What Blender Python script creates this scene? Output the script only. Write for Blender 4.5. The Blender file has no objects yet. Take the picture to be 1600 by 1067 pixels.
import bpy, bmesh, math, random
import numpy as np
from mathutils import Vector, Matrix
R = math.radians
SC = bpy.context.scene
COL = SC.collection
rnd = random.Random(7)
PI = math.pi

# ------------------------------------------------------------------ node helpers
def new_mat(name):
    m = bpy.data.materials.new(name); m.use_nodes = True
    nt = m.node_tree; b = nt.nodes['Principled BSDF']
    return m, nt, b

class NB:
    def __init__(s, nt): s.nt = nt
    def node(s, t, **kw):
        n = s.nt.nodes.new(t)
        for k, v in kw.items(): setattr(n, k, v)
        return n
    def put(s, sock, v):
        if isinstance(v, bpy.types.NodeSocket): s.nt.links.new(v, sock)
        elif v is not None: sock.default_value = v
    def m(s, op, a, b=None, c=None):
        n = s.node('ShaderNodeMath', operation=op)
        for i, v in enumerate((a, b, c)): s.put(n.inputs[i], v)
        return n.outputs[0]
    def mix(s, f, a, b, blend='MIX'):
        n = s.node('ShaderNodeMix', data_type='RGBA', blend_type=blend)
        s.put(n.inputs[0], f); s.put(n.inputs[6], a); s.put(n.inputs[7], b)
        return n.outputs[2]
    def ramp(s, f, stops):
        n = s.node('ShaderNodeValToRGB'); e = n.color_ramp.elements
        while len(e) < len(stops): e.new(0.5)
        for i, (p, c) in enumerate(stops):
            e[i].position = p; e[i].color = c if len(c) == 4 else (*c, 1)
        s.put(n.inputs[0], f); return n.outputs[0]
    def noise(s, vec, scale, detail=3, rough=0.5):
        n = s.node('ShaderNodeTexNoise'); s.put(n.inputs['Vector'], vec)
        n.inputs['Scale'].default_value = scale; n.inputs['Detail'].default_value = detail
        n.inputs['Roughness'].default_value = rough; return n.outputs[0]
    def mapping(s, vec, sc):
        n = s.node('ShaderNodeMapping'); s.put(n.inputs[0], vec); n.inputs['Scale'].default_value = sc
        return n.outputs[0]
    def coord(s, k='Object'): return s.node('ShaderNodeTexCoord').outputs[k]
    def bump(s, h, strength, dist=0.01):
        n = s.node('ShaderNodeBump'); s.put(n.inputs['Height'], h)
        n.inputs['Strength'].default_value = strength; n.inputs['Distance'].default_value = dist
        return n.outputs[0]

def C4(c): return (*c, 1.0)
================
_Problem to solve_
Look through the listing above and count the lines where the string "scene" appears. Report the number only.

_The result_
2